Sweet (urad dhal, jaggery), sour (tamarind), salty (salt), pungent (chilli), bitter (methi), astringent (hing, celery).

Doshic Influence:

Chutneys have a reputation of being oily and pungent and in this form can definitely be pitta aggravating. But it is possible to make a chutney flavorful, yet mild, such that no one taste is completely dominating the dish, especially the pungent, sour and salty tastes which are usually overdone in such dishes, traditionally. Adding less of the salt, sour and pungent tastes and more of the other 3 tastes of sweet, bitter, astringent, can balance even a chutney to be more or less tridoshic.

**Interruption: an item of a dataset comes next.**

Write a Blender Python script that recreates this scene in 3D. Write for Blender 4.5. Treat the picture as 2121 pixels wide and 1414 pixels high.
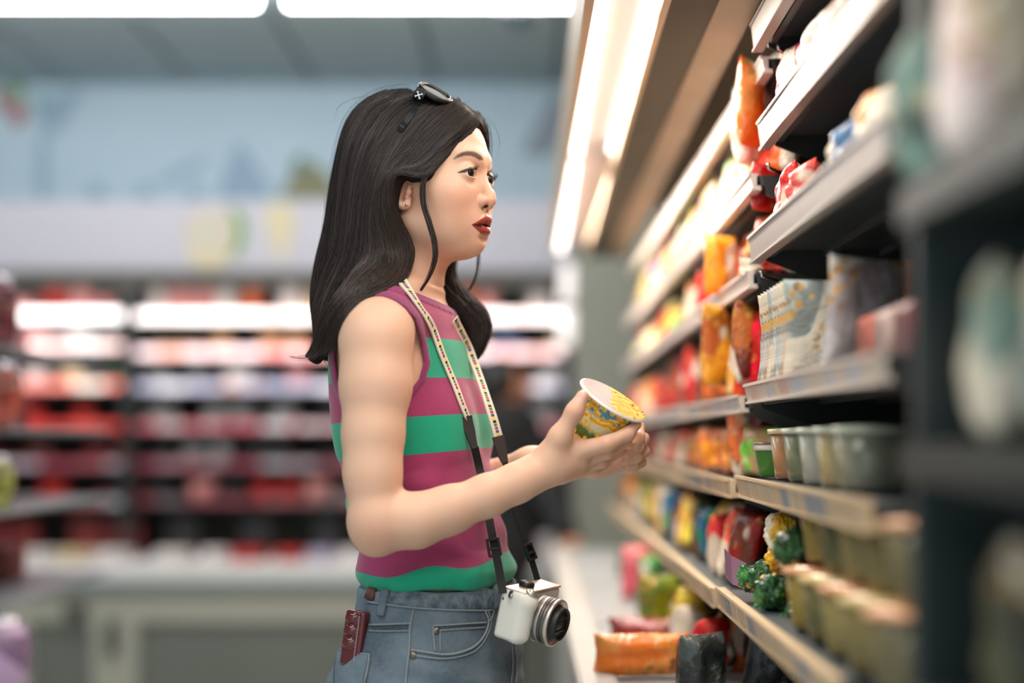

Effects on the Mind (Gunas – Qualities):

This is largely sattvic, but if spices, tamarind and salt are overdone, can be rajasic in nature. If you store the thoheyal for more than a day, the tamasic quality will start to increase.

Attributes:

Warm, oily (can be mitigated by adding appropriate amount of oil, but this is not a “dry” dish), light, sharp (can reduce sharpness by adding less spices), soft.

Ingredients that tend to produce heating effect are oil, salt, tamarind, chillies, mustard seeds. Ingredients that tend to produce cooling effect are sugar (note: sugar is cooling, but jaggery is warming), hing, methi, celery.

Overall, this recipe may be considered warming. That being said, the effect can be balanced between heating and cooling if a good mix of both types of ingredients is used.